Hoddinott Hall, Cardiff
Joan Tower’s concerto for alto saxophone was brilliantly delivered by Steven Banks, part of a lively concert

The BBC National Orchestra of Wales is marking the 250th anniversary of the US Declaration of Independence in a series of concerts, and the UK premiere of Love Returns, by the 87-year-old American composer Joan Tower, was at the centre of this programme with Finnish conductor Tomas Djupsjöbacka.
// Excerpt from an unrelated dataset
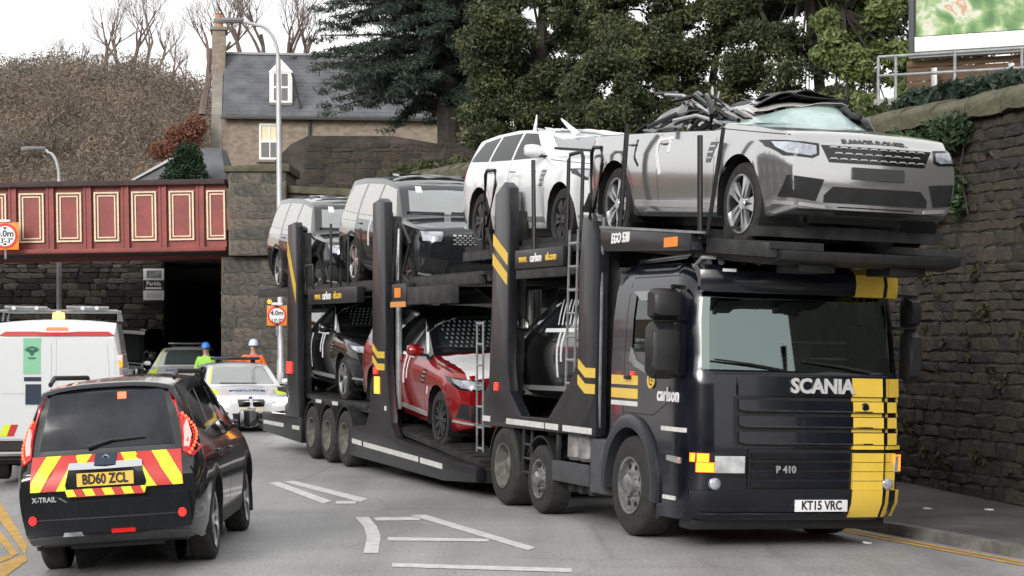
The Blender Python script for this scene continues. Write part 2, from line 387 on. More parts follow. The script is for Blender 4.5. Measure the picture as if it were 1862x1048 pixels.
def clump_blobs(c, rad, n, br, rng, sq=.7):
    out=[]
    for _ in range(n):
        d = Vector((rng.gauss(0,1),rng.gauss(0,1),rng.gauss(0,1))).normalized()*rng.uniform(.45,1)
        b = br*rng.uniform(.55,1.35); out.append((c[0]+d.x*rad[0], c[1]+d.y*rad[1], c[2]+d.z*rad[2], b, b, b*sq, b*b))
    return out
barkm = mat('dark_bark', (.045,.038,.032), .9, var=.4, vs=6, bump=.5, bs=20)
twigm = mat('bare_twigs', (.15,.115,.10), .9, var=.35, vs=1.2)
def bare_tree(label, base, h, seed, spread=.5, m=None, lev=5, r0=None, cat='tree', grp='bare trees on the hill'):
    rng = random.Random(seed); t = thing('bare_tree', label, cat, Matrix.Translation(base), grp); m = m or twigm
    tr = MB(); cr = MB(); r0 = r0 or h*.022
    def grow(p, d, L, r, l):
        pts=[p]; rs=[r]; k = 4 if l>2 else 3; q=p
        for i in range(k):
            d = (d + Vector((rng.uniform(-1,1),rng.uniform(-1,1),rng.uniform(-.3,.8)))*.17).normalized(); q = q + d*L/k; pts.append(q); rs.append(r*(1-.45*(i+1)/k))
        (tr if l==lev else cr).tube(pts, rs, 6 if l>=lev-1 else 3, caps=False)
        if l == 0: return
        nb = rng.choice((2,3,3)) if l<lev else rng.choice((3,4))
        for i in range(nb):
            j = rng.uniform(.45,1); jj = min(k, max(1,int(round(j*k))))
            nd = (d + Vector((rng.uniform(-1,1),rng.uniform(-1,1),rng.uniform(-.15,.75)))*spread*1.5).normalized()
            grow(pts[jj], nd, L*rng.uniform(.58,.8), rs[jj]*.72, l-1)
    grow(Vector((0,0,-.3)), Vector((rng.uniform(-.1,.1),0,1)), h*.36, r0, lev)
    tr.build('trunk', m, t); cr.build('crown', m, t, smooth=0)
    return t
# ---- hill with autumn woodland
crest = [(-200,150),(-20,137),(60,128),(130,126),(200,131),(260,127),(300,137),(330,156),(360,172),(420,205),(600,260),(900,330),(1400,420)]
def crest_z(px):
    for (a,b),(c,d) in zip(crest,crest[1:]):
        if a<=px<=c: return 2.2+(600-(b+(d-b)*(px-a)/(c-a)))/3600*215
    return 2.2+(600-(150 if px<0 else 420))/3600*215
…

Tower is best known for her Fanfare for the Uncommon Woman and, in this work, a concerto for alto saxophone, she has realised an uncommonly appealing piece. Its title relates to Tower’s use of a melody from her piano piece, Love Letter, written in memory of her late husband, as the basis for a theme and variations structure, as different from conventional concerto form as can be, evolving and gradually accelerating in tempo over its whole span of six sections. The only departure from this is in the fifth of the six: a solo saxophone cadenza, brilliantly delivered by soloist Steven Banks. His sometimes edgy, sometimes honeyed tone was wonderfully expressive throughout, whirling virtuoso passagework countered by aching lyricism, with Djupsjöbacka ensuring that Tower’s orchestral textures offered the optimal balance to the solo lines.